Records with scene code
-- begin --

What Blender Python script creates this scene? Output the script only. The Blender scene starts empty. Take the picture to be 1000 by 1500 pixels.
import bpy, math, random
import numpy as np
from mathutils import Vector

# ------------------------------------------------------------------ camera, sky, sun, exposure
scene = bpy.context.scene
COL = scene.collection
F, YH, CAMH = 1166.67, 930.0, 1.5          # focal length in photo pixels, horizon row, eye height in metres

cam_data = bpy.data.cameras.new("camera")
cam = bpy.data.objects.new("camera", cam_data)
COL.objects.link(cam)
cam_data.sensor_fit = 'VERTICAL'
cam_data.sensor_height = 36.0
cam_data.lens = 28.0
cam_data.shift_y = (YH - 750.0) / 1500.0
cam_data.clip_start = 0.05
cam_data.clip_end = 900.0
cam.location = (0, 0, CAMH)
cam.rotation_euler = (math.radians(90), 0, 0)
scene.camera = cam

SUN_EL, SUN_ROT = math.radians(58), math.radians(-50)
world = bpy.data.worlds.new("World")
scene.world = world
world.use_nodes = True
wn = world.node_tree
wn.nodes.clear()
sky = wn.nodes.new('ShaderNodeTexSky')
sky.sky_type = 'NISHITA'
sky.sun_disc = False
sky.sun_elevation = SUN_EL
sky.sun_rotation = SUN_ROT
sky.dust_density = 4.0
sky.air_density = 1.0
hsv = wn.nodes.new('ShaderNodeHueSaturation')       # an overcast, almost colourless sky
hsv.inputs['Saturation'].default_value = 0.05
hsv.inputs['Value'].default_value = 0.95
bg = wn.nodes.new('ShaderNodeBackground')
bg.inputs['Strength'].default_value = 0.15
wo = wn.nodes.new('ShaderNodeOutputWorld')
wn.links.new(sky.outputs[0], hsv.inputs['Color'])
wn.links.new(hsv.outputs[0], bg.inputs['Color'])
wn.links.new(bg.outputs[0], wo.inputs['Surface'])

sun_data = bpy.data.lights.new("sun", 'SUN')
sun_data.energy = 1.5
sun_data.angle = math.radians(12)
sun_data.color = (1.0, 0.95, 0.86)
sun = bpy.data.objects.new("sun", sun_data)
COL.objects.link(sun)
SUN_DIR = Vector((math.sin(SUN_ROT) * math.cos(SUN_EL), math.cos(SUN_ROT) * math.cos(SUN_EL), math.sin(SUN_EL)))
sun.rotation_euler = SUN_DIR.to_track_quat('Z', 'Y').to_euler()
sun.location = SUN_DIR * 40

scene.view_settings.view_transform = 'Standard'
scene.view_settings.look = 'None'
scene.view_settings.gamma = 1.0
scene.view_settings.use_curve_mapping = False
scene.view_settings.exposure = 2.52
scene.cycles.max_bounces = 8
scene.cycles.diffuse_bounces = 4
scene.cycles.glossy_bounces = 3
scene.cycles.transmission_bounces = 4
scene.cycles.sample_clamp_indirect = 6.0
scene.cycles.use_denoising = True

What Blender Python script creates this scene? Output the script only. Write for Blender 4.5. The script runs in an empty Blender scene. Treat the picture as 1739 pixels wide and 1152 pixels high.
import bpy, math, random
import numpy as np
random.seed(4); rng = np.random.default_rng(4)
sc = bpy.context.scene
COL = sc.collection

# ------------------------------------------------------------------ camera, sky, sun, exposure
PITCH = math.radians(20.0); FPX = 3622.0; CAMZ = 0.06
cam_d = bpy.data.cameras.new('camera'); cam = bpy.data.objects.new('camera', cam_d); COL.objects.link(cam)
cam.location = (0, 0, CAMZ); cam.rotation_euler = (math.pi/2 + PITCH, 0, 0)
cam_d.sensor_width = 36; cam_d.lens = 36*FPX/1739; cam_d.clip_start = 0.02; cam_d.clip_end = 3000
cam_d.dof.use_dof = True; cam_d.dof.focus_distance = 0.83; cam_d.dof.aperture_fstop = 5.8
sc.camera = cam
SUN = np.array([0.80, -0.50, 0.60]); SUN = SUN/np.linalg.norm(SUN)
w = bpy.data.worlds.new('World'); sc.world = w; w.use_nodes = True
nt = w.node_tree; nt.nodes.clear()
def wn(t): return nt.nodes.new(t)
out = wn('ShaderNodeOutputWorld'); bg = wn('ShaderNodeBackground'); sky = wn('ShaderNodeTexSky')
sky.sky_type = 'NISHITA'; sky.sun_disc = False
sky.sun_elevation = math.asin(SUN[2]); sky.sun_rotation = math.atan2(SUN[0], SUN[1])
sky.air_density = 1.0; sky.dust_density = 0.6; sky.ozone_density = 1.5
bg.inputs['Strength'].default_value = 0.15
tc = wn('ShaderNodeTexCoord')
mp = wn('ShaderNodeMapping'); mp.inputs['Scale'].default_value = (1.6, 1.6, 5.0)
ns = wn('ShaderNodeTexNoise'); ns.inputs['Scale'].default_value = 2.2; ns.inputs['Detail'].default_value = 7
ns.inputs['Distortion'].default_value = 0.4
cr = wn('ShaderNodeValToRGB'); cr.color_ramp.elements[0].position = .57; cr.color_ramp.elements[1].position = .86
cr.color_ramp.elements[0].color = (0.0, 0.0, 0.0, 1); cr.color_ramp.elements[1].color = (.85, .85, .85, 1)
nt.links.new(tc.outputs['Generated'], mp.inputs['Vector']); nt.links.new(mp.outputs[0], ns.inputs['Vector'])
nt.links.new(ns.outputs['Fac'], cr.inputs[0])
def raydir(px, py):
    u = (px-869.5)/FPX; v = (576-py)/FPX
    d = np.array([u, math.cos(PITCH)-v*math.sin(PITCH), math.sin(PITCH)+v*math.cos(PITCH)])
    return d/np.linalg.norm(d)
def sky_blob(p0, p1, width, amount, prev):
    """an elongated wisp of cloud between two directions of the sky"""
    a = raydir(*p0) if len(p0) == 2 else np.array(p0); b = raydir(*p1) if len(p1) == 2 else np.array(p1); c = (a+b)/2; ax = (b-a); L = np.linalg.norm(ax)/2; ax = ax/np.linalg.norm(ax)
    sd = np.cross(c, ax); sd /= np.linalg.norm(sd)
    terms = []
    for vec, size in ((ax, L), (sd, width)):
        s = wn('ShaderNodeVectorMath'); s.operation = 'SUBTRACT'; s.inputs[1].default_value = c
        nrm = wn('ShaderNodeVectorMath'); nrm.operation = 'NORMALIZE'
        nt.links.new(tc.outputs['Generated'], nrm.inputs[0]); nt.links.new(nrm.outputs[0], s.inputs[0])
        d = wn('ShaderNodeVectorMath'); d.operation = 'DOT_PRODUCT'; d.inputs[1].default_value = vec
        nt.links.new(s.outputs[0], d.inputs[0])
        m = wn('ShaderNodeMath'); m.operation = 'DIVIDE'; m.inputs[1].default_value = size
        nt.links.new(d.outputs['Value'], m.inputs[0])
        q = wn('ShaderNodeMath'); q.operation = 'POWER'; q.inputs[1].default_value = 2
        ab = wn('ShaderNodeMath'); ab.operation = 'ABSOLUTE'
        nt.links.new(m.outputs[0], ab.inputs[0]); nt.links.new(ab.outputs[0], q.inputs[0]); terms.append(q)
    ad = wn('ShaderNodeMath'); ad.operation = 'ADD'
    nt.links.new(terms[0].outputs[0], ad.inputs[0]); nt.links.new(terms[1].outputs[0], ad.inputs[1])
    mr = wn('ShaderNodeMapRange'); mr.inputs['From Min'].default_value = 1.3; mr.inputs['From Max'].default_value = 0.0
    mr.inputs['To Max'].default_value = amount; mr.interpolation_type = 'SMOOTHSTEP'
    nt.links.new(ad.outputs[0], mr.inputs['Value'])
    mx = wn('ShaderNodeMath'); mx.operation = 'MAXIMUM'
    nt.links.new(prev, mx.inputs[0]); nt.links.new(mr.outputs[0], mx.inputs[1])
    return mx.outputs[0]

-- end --

What is asked: Repeat exactly, please, each line from the beginning of the data through the line with "from mathutils import Vector" in it, and only those lines.

Output:
What Blender Python script creates this scene? Output the script only. The Blender scene starts empty. Take the picture to be 1000 by 1500 pixels.
import bpy, math, random
import numpy as np
from mathutils import Vector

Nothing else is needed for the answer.